John Casey to Read at U.Va. Bookstore Nov. 17

November 3, 2010 — Author and University of Virginia English professor John Casey will read from his new novel, "Compass Rose," on Nov. 17 at 8 p.m. on the U.Va. Bookstore mezzanine.

"Compass Rose" takes readers back to the Rhode Island coast and the characters he created in "Spartina," which won the 1989 National Book Award for fiction. Rose is the name of one of the main characters, born to Elsie Buttrick from an affair with fisherman Dick Pierce. Casey tells their story, with Pierce as the main protagonist, in "Spartina.

In the Nov. 7 New York Times Book Review, Dominique Browning calls Casey's new novel about the small coastal community of Rhode Island's South County "beautiful, elegiac."
 
"The compass rose is an ancient and beautiful figure that marks the angular differences between cardinal and magnetic directions, north, south, east and west. Theoretically, the compass rose is now embedded in almost all navigational systems — it locates us. Any seafarer knows constantly to ask the question, 'Where am I?' To ignore the answer is to put one's life at peril. But this question is also urgent for anyone trying to chart a course through daily life. We need our inner compasses: where you are is who you are. Long after reading the last pages of 'Compass Rose,' I'm still thinking about how we establish ourselves as one another's magnetic directions — and hold fast."

Casey's other works include the novels "The Half-Life of Happiness" and "An American Romance"; a collection of short stories plus a novella in "Testimony and Demeanor"; and translations of the Italian novels, "You're an Animal, Viskovitz," written by Alessandro Boffa, and "Enchantments," written by Linda Ferri.

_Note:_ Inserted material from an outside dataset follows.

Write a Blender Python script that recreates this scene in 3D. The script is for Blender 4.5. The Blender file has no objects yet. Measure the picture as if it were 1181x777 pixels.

He came to the U.Va.'s College of Arts & Sciences in 1972. He had to resign his position in 1993 when he won a Mildred and Harold Strauss Living Award from the American Academy of Arts & Letters. The award required that he hold no other job while receiving $50,000 a year for five years. After that time, he came back to U.Va.'s Creative Writing Program.

Casey was born in 1939 in Worcester, Mass., and graduated from Harvard University and the University of Iowa's Writers' Workshop. He also has a law degree from Harvard, but chose a writing career when he took a workshop with the late Peter Taylor. After Taylor joined U.Va.'s English department, he persuaded Casey to give teaching a try.